Scientists and environmentalists agree that wood energy can sometimes help the environment. The main factors that determine whether it could help save the planet — or help destroy it — are the scale of the operation and the source of the wood. Using sawdust and mill leftovers to heat and power a school in a Pacific Northwest timber town may help. Cutting down forests to fuel an international energy market will not.
“You do biomass wrong, and you’re going to have big carbon impacts, big ecosystem impacts, big public health impacts,” said Nathanael Greene, director of the renewable energy policy at the Natural Resources Defense Council, an American nonprofit that campaigns against the use of wood pellets in power plants. “It can be every bit as damaging as burning coal.”
The U.S. pellet industry quickly grew too big to rely on logging and sawmill waste.
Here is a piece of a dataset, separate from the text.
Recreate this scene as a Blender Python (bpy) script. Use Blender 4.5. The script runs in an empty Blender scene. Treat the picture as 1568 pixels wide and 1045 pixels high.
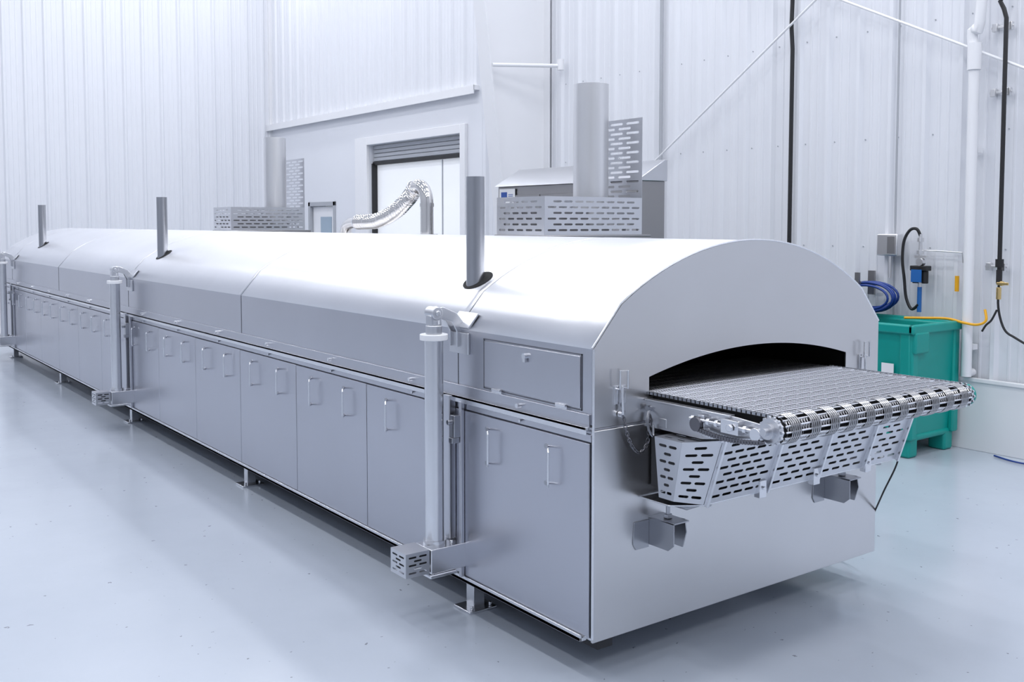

The American logging industry’s ups and downs are rooted in construction sector trends — and experts say it wouldn’t be feasible for Europe’s power plants to depend on an undependable flow of its trash wood. “I can’t see the energy industry having its feedstock affected by a housing cycle,” said Robert Abt, a forestry professor at North Carolina State University. “You just can’t build a significant energy sector from picking up the slash from a cyclical lumber industry.”
The wood pellet mills are paying for trees to be cut down — trees that could be used by other industries, or left to grow and absorb carbon dioxide. And the mills are being bankrolled by climate subsidies in Europe, where wood pellets are replacing coal at a growing number of power plants.
The subsidies are being spent on wood energy because of an entrenched loophole in European Union energy rules. That loophole treats all wood energy as clean energy, as though it releases no climate pollution.
That artifice is rooted in the fact that trees can regrow, meaning wood energy is considered renewable. Treating wood energy as zero-carbon is an accounting sleight-of-hand, however, that’s plainly rejected by more than 20 years of climate science.
27 Mills Across the Southeast Produce Wood Pellets for Europe
And at least 25 more are on the way
“The potential consequences of this bioenergy accounting error are immense,” a European Union science committee warned in a report in 2011, noting that “more realistic expectations for bioenergy potential are necessary.” Exports of U.S. wood pellets have more than doubled since then.
European nations are exploiting the regulatory weak link, sinking hundreds of millions of dollars worth of public subsidies into coal-to-wood conversions at privately owned power plants. That’s helping them comply with European climate laws while preserving expensive coal infrastructure — without reducing climate pollution to required levels.
Without the loophole, the pellet mills — which are expanding rapidly south and west of the sector’s initial hub in the Southeast — would never have been built. While the growth it’s fueling delights many in the forestry industry, it’s threatening natural forests in the U.S.